The Directive requires like-for-like analysis across categories of employees performing the same work or work of equal value. Meeting that standard depends on high-quality master data: harmonised job titles, consistent job families and attributes, and well-integrated HR and payroll systems. A robust data model should capture all pay elements on a full-time-equivalent basis. Rigorous quality-assurance checks will help ensure that any published statistics can withstand external scrutiny.

Recruitment Processes that Meet the New Standard

Revise job-posting templates and recruiter playbooks so candidates receive the initial pay or pay range before interviews. Remove any prompts that ask about salary history. Train recruiters to explain ranges and the objective criteria for placement within them, and to document any exceptions. When using external agencies, update contracts to ensure full alignment with Directive-compliant processes and messaging.

Operationalising the Employee Right to Information

Create a standard operating procedure for information requests with clear service levels, approval steps and plain-language templates. Decide who processes requests, how requesters are authenticated, and how data is extracted while protecting co-worker privacy. Prepare accessible FAQs that explain pay-setting and progression criteria. Where permitted, use anonymisation and aggregation when sharing comparator data, and maintain a log of all requests and responses to demonstrate good-faith compliance.

Governance, Documentation and Employee Representative Engagement

Strengthen governance around off-band pay decisions by requiring a four-eyes review and contemporaneous, criteria-based justification. Align recruitment, compensation, promotion and variable-pay policies, and ensure review timelines match reporting cycles. Where employee representatives are involved, engage early to agree practical processes for information handling, joint assessments and publication, respecting all data-protection confidentiality requirements.

Mitigating Key Compliance Risks

The main legal risk arises from discrimination claims triggered by revealed pay gaps, especially where transparency or reporting obligations have been missed. Mitigate this by stress-testing ranges, categories and analytics, and correcting unjustified outliers before publishing. A second risk is reputational: disclosed salary ranges and pay-gap figures will attract scrutiny from employees, candidates and the media. Prepare a clear narrative explaining your methodology, the context for any gaps and the actions you are taking. A third risk is operational: fragmented systems or unclear ownership can lead to late or inaccurate reports. Assign senior sponsorship, resource a cross-functional team and run a mock report using 2024/2025 data to identify weaknesses early.
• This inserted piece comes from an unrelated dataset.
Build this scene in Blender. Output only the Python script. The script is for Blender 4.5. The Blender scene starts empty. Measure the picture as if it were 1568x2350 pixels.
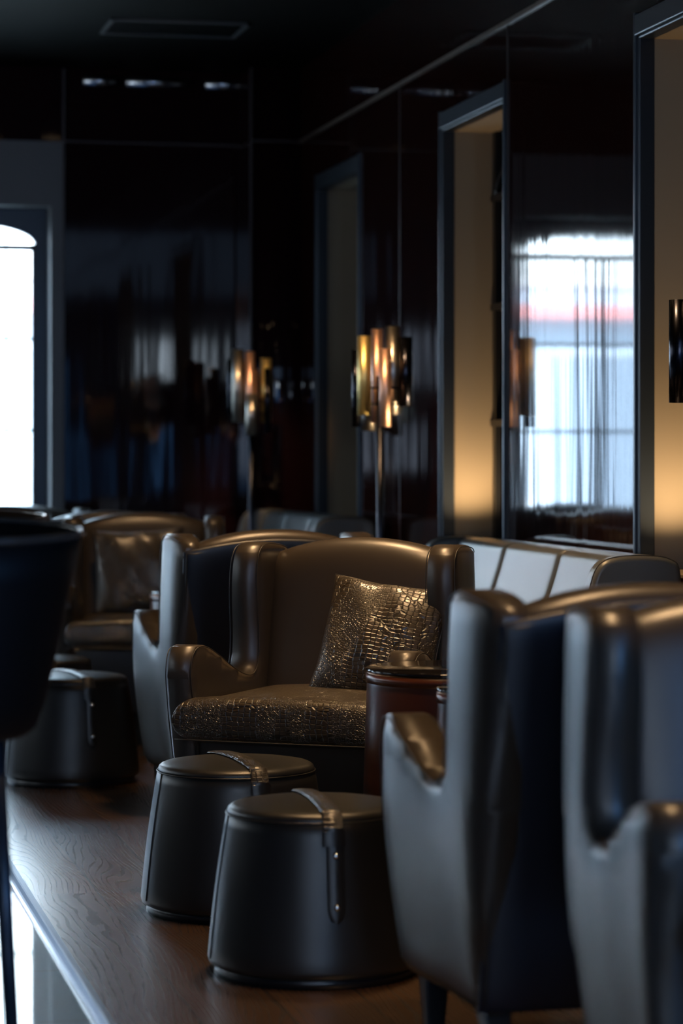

12 Month Readiness Roadmap

Q1, 2026

  • Finalise job evaluation, pay bands and placement criteria.

Q2, 2026

  • Update recruitment materials, remove salary-history questions, pilot range disclosure.

Q3, 2026

  • Build analytics pipeline, define employee categories, run a mock report.

Q4, 2026

  • Fix outliers, formalise information-request process, train teams, prepare disclosures and FAQs.

The Bottom Line

Pay transparency is becoming business-as-usual. Employers that invest now in a clear pay architecture, reliable data, and disciplined processes will not only meet the 2026 deadline, but also reduce litigation exposure, streamline hiring and build trust in how they reward. Bear in mind that implementing or changing job architectures and pay systems can be subject to works council consultation, which can have significant impact on timing and delay implementation.